— START OF Extracted material —

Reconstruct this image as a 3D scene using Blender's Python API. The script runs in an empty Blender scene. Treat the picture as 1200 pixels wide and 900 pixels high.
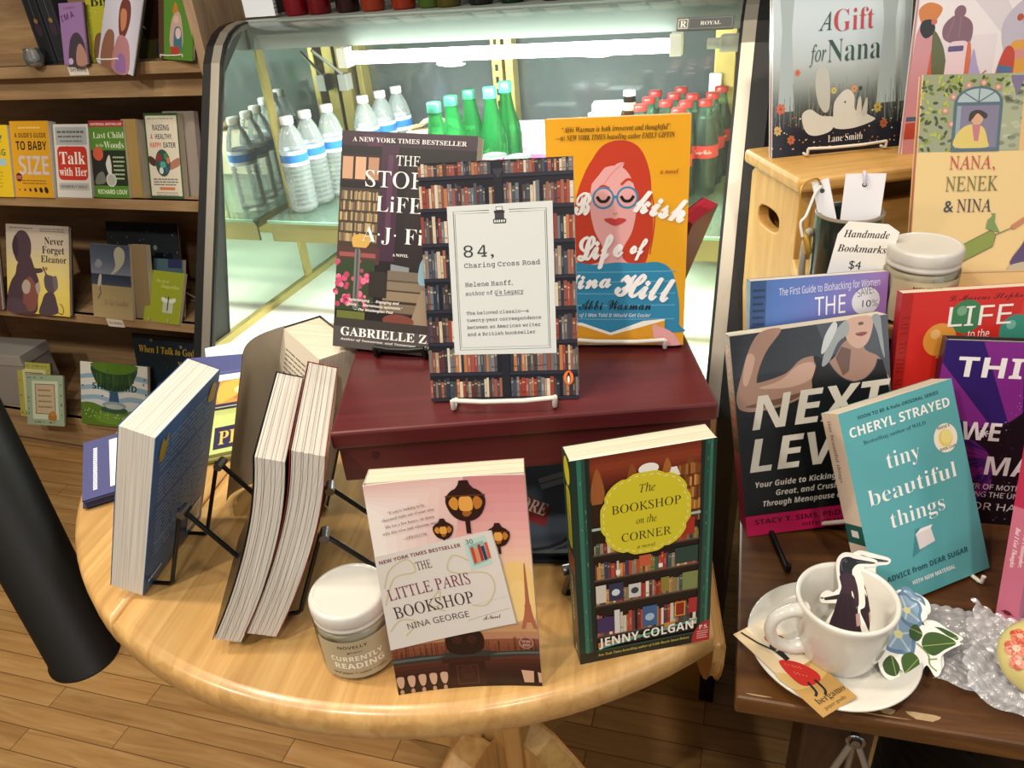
import bpy, bmesh, math, random
from mathutils import Vector, Matrix, Euler
from math import sin, cos, pi, radians as rd, hypot, atan2
random.seed(7)
SC = bpy.context.scene
COL = bpy.context.collection

def lin(c):
    return c/12.92 if c <= .04045 else ((c+.055)/1.055)**2.4
def hexc(h, a=1.0):
    if not isinstance(h, str): return tuple(h) if len(h) == 4 else tuple(h)+(a,)
    h = h.lstrip('#')
    return tuple(lin(int(h[i:i+2], 16)/255) for i in (0, 2, 4)) + (a,)

# ------------------------------------------------------------------ camera
CAM_Z = 1.47
def make_camera():
    yaw, pitch, roll = rd(21.0), rd(30.4), rd(-5.14)
    B = Matrix(((1,0,0),(0,0,-1),(0,1,0)))
    Yw = Matrix(((cos(yaw),sin(yaw),0),(-sin(yaw),cos(yaw),0),(0,0,1)))
    P = Matrix(((1,0,0),(0,cos(pitch),-sin(pitch)),(0,sin(pitch),cos(pitch))))
    Q = Matrix(((cos(roll),-sin(roll),0),(sin(roll),cos(roll),0),(0,0,1)))
    R = Q @ P @ B @ Yw                       # world -> (right, down, forward)
    right, down, fwd = R[0], R[1], R[2]
    M = Matrix((right, -Vector(down), -Vector(fwd))).transposed().to_4x4()
    M.translation = (0, 0, CAM_Z)
    cd = bpy.data.cameras.new('camera'); co = bpy.data.objects.new('camera', cd); COL.objects.link(co)
    co.matrix_world = M
    cd.sensor_width = 36; cd.lens = 900/1200*36; cd.clip_start = .02; cd.clip_end = 30
    SC.camera = co
make_camera()

# ------------------------------------------------------------------ light
SC.view_settings.view_transform = 'Standard'
SC.view_settings.look = 'None'
SC.view_settings.exposure = -.12
SC.view_settings.gamma = 1.0
SC.view_settings.use_curve_mapping = False
SC.cycles.max_bounces = 10
SC.cycles.transparent_max_bounces = 24
SC.cycles.transmission_bounces = 10
SC.cycles.caustics_reflective = False
SC.cycles.caustics_refractive = False
SC.cycles.sample_clamp_indirect = 4.0
world = bpy.data.worlds.new('world'); SC.world = world; world.use_nodes = True
wb = world.node_tree.nodes['Background']; wb.inputs[0].default_value = (1.0, .95, .88, 1); wb.inputs[1].default_value = .20

def area(name, loc, target, size, power, color, shape='DISK', size_y=None, spread=180):
    l = bpy.data.lights.new(name, 'AREA'); l.shape = shape; l.size = size
    if size_y: l.size_y = size_y
    l.energy = power; l.color = color; l.spread = rd(spread)
    o = bpy.data.objects.new(name, l); COL.objects.link(o); o.location = loc
    o.rotation_euler = (Vector(target)-Vector(loc)).to_track_quat('-Z', 'Y').to_euler()
    return o
WARM = (1.0, .87, .69)
area('ceiling_downlight', (-.75, .35, 2.75), (-.65, .5, 0), .14, 10.5, WARM)
area('ceiling_downlight', (.15, .05, 2.75), (.1, .35, 0), .14, 8, WARM)
area('ceiling_downlight', (-.78, -.72, 2.72), (-.45, .4, .9), .13, 22, (1, .92, .80))
area('ceiling_downlight', (.6, -.95, 2.75), (.1, .6, 1.0), .16, 16, (1, .92, .80))
area('ceiling_downlight', (.9, 1.0, 2.75), (.7, 1.1, 0), .14, 9, WARM)
area('ceiling_downlight', (-2.0, -.80, 2.72), (-2.0, 1.5, 0.8), .14, 30, (1, .90, .74))
area('ceiling_downlight', (-1.40, .25, 2.75), (-1.35, .5, 0), .13, 20, WARM)
area('shop_window', (2.6, -1.3, 1.75), (.1, .8, 1.0), 1.5, 17, (.80, .90, 1.0), 'RECTANGLE', 1.6)

# ------------------------------------------------------------------ materials
MATS = {}
def nodes(name):
    m = bpy.data.materials.new(name); m.use_nodes = True
    nt = m.node_tree; b = nt.nodes['Principled BSDF']
    return m, nt, b
def N(nt, t, **kw):
    n = nt.nodes.new(t)
    for k, v in kw.items(): setattr(n, k, v)
    return n
def mat(name, col, rough=.5, metal=0., coat=0., trans=0., ior=1.45, spec=.5, emit=None, estr=0., noise=0., nscale=30., alpha=1., bump=0., bscale=200.):
    if name in MATS: return MATS[name]
    m, nt, b = nodes(name); c = hexc(col)
    b.inputs['Base Color'].default_value = c; b.inputs['Roughness'].default_value = rough
    b.inputs['Metallic'].default_value = metal; b.inputs['Coat Weight'].default_value = coat
    b.inputs['Coat Roughness'].default_value = .15
    b.inputs['Transmission Weight'].default_value = trans; b.inputs['IOR'].default_value = ior
    b.inputs['Specular IOR Level'].default_value = spec; b.inputs['Alpha'].default_value = alpha
    if emit: b.inputs['Emission Color'].default_value = hexc(emit); b.inputs['Emission Strength'].default_value = estr
    tc = N(nt, 'ShaderNodeTexCoord'); nz = N(nt, 'ShaderNodeTexNoise'); nz.inputs['Scale'].default_value = nscale
    nz.inputs['Detail'].default_value = 4
    nt.links.new(tc.outputs['Object'], nz.inputs['Vector'])
    if noise:
        mx = N(nt, 'ShaderNodeMix', data_type='RGBA'); mx.inputs[6].default_value = tuple(x*(1-noise) for x in c[:3])+(1,)
        mx.inputs[7].default_value = tuple(min(1, x*(1+noise)) for x in c[:3])+(1,)
        nt.links.new(nz.outputs['Fac'], mx.inputs[0]); nt.links.new(mx.outputs[2], b.inputs['Base Color'])
    if bump:
        n2 = N(nt, 'ShaderNodeTexNoise'); n2.inputs['Scale'].default_value = bscale
        nt.links.new(tc.outputs['Object'], n2.inputs['Vector'])
        bp = N(nt, 'ShaderNodeBump'); bp.inputs['Strength'].default_value = bump; bp.inputs['Distance'].default_value = .002
        nt.links.new(n2.outputs['Fac'], bp.inputs['Height']); nt.links.new(bp.outputs['Normal'], b.inputs['Normal'])
    MATS[name] = m; return m
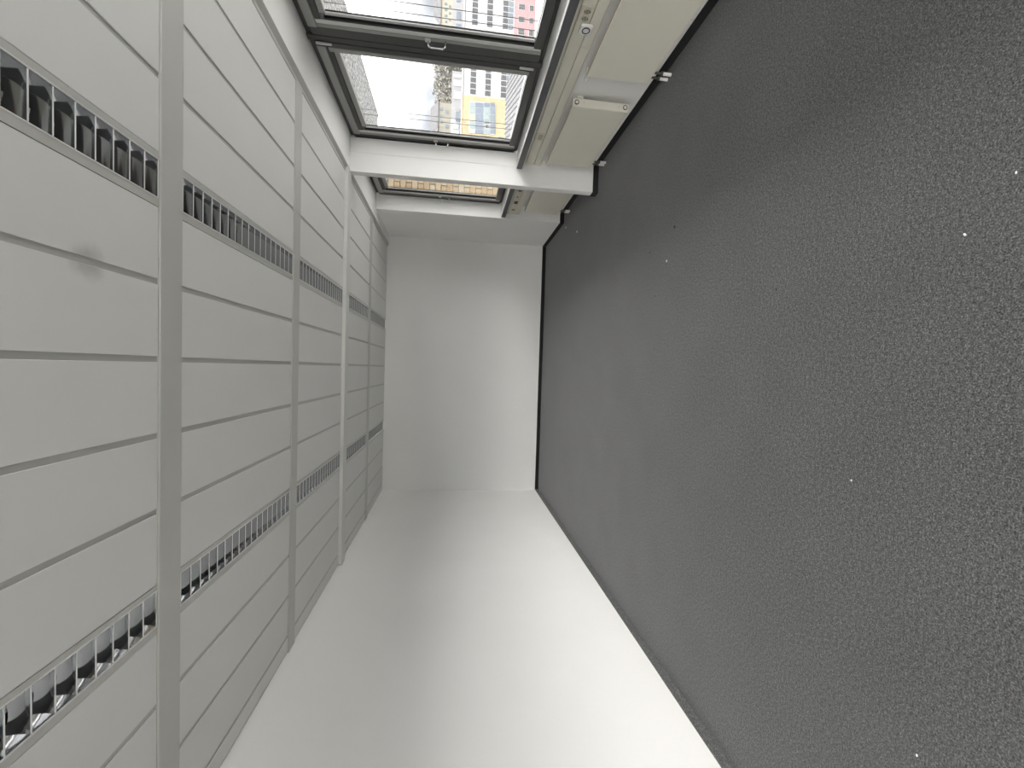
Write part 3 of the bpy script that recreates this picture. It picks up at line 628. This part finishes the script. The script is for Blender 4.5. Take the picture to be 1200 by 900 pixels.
for k in range(-60, 60):
    px0, py0 = 12 + nx_ * k * .30, 20 + ny_ * k * .30; cpt = clip(px0, py0)
    if not cpt: continue
    ta, tb = cpt; hw_ = .045; q = len(rb.v)
    for t_ in (ta, tb):
        for s__, zz_ in ((-hw_, -1.56), (-hw_ * .6, -1.525), (hw_ * .6, -1.525), (hw_, -1.56)):
            rb.v.append((px0 + dx * t_ + nx_ * s__, py0 + dy * t_ + ny_ * s__, zz_))
    rb.f += [(q, q + 1, q + 5, q + 4), (q + 1, q + 2, q + 6, q + 5), (q + 2, q + 3, q + 7, q + 6), (q, q + 3, q + 2, q + 1), (q + 4, q + 5, q + 6, q + 7)]
o = local(rb.build('ribs', RIB), rr); o['kind'] = 'stuff'
# trees on the rise
TW = mat('twig_brown', (.08, .072, .06), .95); LF = [mat('crown_brown', (.062, .057, .047), .95), mat('crown_olive', (.055, .056, .043), .95), mat('crown_grey', (.080, .078, .070), .95)]
random.seed(11)
def tree(X, Y, zb, H, R_, mi):
    e_ = empty('tree', (X, Y, zb), ['bare brown tree on the rise behind the houses', 'olive green tree on the rise behind the houses', 'greyish bare tree on the rise behind the houses'][mi], 'tree', 'trees on the rise, ' + ['brown', 'olive', 'greyish'][mi])
    t_ = MB().tube([(0, 0, -1), (.1, 0, H * .35), (0, .1, H * .8)], [.35, .25, .06], 6)
    for k in range(8):
        a = random.uniform(0, 6.28); h0 = random.uniform(.25, .65) * H
        t_.tube([(0, 0, h0), (math.cos(a) * R_ * .5, math.sin(a) * R_ * .5, h0 + H * .14), (math.cos(a) * R_ * .85, math.sin(a) * R_ * .85, h0 + H * .22)], [.12, .08, .02], 4)
    t_.build('trunk', TW, e_)
    cb = MB()
    for k in range(1000):
        while True:
            v = Vector((random.uniform(-1, 1), random.uniform(-1, 1), random.uniform(-1, 1)))
            if v.length < 1: break
        v *= (1 - .15 * random.random())
        p = Vector((v.x * R_, v.y * R_, H * .60 + v.z * H * .42)); s_ = random.uniform(.3, .75); q = len(cb.v)
        for _ in range(3): cb.v.append(tuple(p + Vector((random.uniform(-s_, s_), random.uniform(-s_, s_), random.uniform(-s_, s_)))))
        cb.f.append((q, q + 1, q + 2))
    cb.build('crown', LF[mi], e_)
for k in range(34):
    Y = 165 + (k % 4) * 13 + random.uniform(-2, 2); ty = -30 + (k // 4 + (k % 4) * .25) * 23 + random.uniform(-2, 2); p = at(520, ty, Y)
    topx = 510 + (0 if ty < 60 else (-4 if ty < 125 else 2)) + random.uniform(-3, 5)
    ztop = at(topx, ty, Y)[2]; j = min(1, (Y - 125) / 225 * 2.5); zb = ZG + 14 * (j * j * (3 - 2 * j))
    tree(p[0], Y, zb, ztop - zb, random.uniform(2.6, 3.1), random.choice([0, 0, 1, 2, 2]))
S.cycles.max_bounces = 12; S.cycles.diffuse_bounces = 6; S.cycles.glossy_bounces = 5; S.cycles.transparent_max_bounces = 12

— END OF Extracted material —

## Task directions
Make a copy of each line that contains the string "scene".

## Answer to this task
Reconstruct this image as a 3D scene using Blender's Python API. The script runs in an empty Blender scene. Treat the picture as 1200 pixels wide and 900 pixels high.
SC = bpy.context.scene